---------- Recorded data ----------
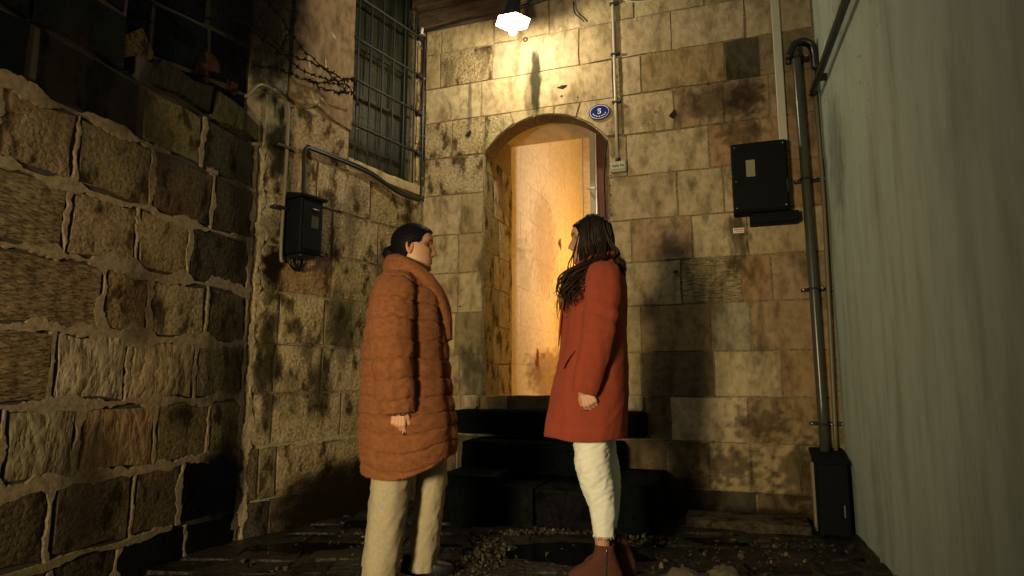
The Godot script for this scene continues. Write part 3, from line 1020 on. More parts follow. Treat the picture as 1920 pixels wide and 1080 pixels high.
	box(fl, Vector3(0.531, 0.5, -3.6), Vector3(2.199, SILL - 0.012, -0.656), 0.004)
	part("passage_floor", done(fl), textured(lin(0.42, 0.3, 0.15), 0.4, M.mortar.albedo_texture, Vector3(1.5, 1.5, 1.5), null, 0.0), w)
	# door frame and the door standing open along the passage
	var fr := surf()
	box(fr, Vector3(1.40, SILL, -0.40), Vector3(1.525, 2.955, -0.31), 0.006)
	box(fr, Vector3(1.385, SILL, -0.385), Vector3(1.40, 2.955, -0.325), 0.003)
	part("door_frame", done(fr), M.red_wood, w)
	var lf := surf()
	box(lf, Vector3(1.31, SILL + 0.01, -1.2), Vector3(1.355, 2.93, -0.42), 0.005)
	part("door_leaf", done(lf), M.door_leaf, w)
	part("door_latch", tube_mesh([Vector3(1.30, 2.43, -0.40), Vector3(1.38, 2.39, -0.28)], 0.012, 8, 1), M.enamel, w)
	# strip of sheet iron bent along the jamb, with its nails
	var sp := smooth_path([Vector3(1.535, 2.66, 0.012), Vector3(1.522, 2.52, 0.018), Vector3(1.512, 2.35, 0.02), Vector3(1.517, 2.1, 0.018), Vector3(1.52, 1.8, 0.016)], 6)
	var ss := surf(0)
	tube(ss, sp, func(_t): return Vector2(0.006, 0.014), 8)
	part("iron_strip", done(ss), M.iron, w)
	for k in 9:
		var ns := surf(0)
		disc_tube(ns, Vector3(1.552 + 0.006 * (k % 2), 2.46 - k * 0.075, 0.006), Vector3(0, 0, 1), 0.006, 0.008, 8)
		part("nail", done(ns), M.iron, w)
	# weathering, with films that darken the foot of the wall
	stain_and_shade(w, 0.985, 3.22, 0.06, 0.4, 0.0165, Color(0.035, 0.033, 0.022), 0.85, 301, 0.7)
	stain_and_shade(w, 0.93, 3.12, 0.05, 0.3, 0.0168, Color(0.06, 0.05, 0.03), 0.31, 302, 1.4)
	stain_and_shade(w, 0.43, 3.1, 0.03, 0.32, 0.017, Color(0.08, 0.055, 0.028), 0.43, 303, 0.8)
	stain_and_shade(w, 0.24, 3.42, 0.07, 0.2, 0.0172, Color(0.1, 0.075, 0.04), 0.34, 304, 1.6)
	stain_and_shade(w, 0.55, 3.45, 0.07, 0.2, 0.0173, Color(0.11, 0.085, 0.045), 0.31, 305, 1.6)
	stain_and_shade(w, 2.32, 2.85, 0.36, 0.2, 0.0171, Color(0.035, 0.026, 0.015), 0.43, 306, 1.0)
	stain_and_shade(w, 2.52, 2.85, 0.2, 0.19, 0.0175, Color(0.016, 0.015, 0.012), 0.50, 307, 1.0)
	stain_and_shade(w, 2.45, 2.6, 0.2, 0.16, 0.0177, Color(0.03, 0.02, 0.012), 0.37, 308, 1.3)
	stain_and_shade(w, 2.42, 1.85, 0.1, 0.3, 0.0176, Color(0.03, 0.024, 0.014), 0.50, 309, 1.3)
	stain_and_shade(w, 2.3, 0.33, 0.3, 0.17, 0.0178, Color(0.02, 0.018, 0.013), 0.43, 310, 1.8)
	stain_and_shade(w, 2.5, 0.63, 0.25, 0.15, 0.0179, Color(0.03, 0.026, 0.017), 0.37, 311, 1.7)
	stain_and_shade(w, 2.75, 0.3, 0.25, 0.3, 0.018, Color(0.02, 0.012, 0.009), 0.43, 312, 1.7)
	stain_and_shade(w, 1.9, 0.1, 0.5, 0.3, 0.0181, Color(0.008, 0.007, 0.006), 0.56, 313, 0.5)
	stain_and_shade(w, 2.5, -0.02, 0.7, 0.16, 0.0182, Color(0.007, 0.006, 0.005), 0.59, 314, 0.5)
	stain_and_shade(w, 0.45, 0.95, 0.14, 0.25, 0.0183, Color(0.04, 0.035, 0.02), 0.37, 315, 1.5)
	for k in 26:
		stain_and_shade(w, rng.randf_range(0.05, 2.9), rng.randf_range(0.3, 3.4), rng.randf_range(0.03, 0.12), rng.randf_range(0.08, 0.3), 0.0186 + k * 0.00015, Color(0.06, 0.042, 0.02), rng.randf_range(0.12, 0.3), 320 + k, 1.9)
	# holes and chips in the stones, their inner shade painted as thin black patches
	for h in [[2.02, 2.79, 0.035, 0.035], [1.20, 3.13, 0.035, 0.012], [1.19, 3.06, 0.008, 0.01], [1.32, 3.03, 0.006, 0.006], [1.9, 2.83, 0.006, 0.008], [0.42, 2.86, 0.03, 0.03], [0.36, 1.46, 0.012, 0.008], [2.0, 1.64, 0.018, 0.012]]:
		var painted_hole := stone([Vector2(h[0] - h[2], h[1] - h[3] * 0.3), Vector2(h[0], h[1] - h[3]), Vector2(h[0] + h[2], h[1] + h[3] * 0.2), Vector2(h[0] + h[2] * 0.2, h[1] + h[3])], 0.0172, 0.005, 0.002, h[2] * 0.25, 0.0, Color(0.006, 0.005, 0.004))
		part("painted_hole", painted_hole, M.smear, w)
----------
Required task ▸
Output the data above without changes, apart from leaving out the pictures.

Problem solution ▸
The Godot script for this scene continues. Write part 3, from line 1020 on. More parts follow. Treat the picture as 1920 pixels wide and 1080 pixels high.
	box(fl, Vector3(0.531, 0.5, -3.6), Vector3(2.199, SILL - 0.012, -0.656), 0.004)
	part("passage_floor", done(fl), textured(lin(0.42, 0.3, 0.15), 0.4, M.mortar.albedo_texture, Vector3(1.5, 1.5, 1.5), null, 0.0), w)
	# door frame and the door standing open along the passage
	var fr := surf()
	box(fr, Vector3(1.40, SILL, -0.40), Vector3(1.525, 2.955, -0.31), 0.006)
	box(fr, Vector3(1.385, SILL, -0.385), Vector3(1.40, 2.955, -0.325), 0.003)
	part("door_frame", done(fr), M.red_wood, w)
	var lf := surf()
	box(lf, Vector3(1.31, SILL + 0.01, -1.2), Vector3(1.355, 2.93, -0.42), 0.005)
	part("door_leaf", done(lf), M.door_leaf, w)
	part("door_latch", tube_mesh([Vector3(1.30, 2.43, -0.40), Vector3(1.38, 2.39, -0.28)], 0.012, 8, 1), M.enamel, w)
	# strip of sheet iron bent along the jamb, with its nails
	var sp := smooth_path([Vector3(1.535, 2.66, 0.012), Vector3(1.522, 2.52, 0.018), Vector3(1.512, 2.35, 0.02), Vector3(1.517, 2.1, 0.018), Vector3(1.52, 1.8, 0.016)], 6)
	var ss := surf(0)
	tube(ss, sp, func(_t): return Vector2(0.006, 0.014), 8)
	part("iron_strip", done(ss), M.iron, w)
	for k in 9:
		var ns := surf(0)
		disc_tube(ns, Vector3(1.552 + 0.006 * (k % 2), 2.46 - k * 0.075, 0.006), Vector3(0, 0, 1), 0.006, 0.008, 8)
		part("nail", done(ns), M.iron, w)
	# weathering, with films that darken the foot of the wall
	stain_and_shade(w, 0.985, 3.22, 0.06, 0.4, 0.0165, Color(0.035, 0.033, 0.022), 0.85, 301, 0.7)
	stain_and_shade(w, 0.93, 3.12, 0.05, 0.3, 0.0168, Color(0.06, 0.05, 0.03), 0.31, 302, 1.4)
	stain_and_shade(w, 0.43, 3.1, 0.03, 0.32, 0.017, Color(0.08, 0.055, 0.028), 0.43, 303, 0.8)
	stain_and_shade(w, 0.24, 3.42, 0.07, 0.2, 0.0172, Color(0.1, 0.075, 0.04), 0.34, 304, 1.6)
	stain_and_shade(w, 0.55, 3.45, 0.07, 0.2, 0.0173, Color(0.11, 0.085, 0.045), 0.31, 305, 1.6)
	stain_and_shade(w, 2.32, 2.85, 0.36, 0.2, 0.0171, Color(0.035, 0.026, 0.015), 0.43, 306, 1.0)
	stain_and_shade(w, 2.52, 2.85, 0.2, 0.19, 0.0175, Color(0.016, 0.015, 0.012), 0.50, 307, 1.0)
	stain_and_shade(w, 2.45, 2.6, 0.2, 0.16, 0.0177, Color(0.03, 0.02, 0.012), 0.37, 308, 1.3)
	stain_and_shade(w, 2.42, 1.85, 0.1, 0.3, 0.0176, Color(0.03, 0.024, 0.014), 0.50, 309, 1.3)
	stain_and_shade(w, 2.3, 0.33, 0.3, 0.17, 0.0178, Color(0.02, 0.018, 0.013), 0.43, 310, 1.8)
	stain_and_shade(w, 2.5, 0.63, 0.25, 0.15, 0.0179, Color(0.03, 0.026, 0.017), 0.37, 311, 1.7)
	stain_and_shade(w, 2.75, 0.3, 0.25, 0.3, 0.018, Color(0.02, 0.012, 0.009), 0.43, 312, 1.7)
	stain_and_shade(w, 1.9, 0.1, 0.5, 0.3, 0.0181, Color(0.008, 0.007, 0.006), 0.56, 313, 0.5)
	stain_and_shade(w, 2.5, -0.02, 0.7, 0.16, 0.0182, Color(0.007, 0.006, 0.005), 0.59, 314, 0.5)
	stain_and_shade(w, 0.45, 0.95, 0.14, 0.25, 0.0183, Color(0.04, 0.035, 0.02), 0.37, 315, 1.5)
	for k in 26:
		stain_and_shade(w, rng.randf_range(0.05, 2.9), rng.randf_range(0.3, 3.4), rng.randf_range(0.03, 0.12), rng.randf_range(0.08, 0.3), 0.0186 + k * 0.00015, Color(0.06, 0.042, 0.02), rng.randf_range(0.12, 0.3), 320 + k, 1.9)
	# holes and chips in the stones, their inner shade painted as thin black patches
	for h in [[2.02, 2.79, 0.035, 0.035], [1.20, 3.13, 0.035, 0.012], [1.19, 3.06, 0.008, 0.01], [1.32, 3.03, 0.006, 0.006], [1.9, 2.83, 0.006, 0.008], [0.42, 2.86, 0.03, 0.03], [0.36, 1.46, 0.012, 0.008], [2.0, 1.64, 0.018, 0.012]]:
		var painted_hole := stone([Vector2(h[0] - h[2], h[1] - h[3] * 0.3), Vector2(h[0], h[1] - h[3]), Vector2(h[0] + h[2], h[1] + h[3] * 0.2), Vector2(h[0] + h[2] * 0.2, h[1] + h[3])], 0.0172, 0.005, 0.002, h[2] * 0.25, 0.0, Color(0.006, 0.005, 0.004))
		part("painted_hole", painted_hole, M.smear, w)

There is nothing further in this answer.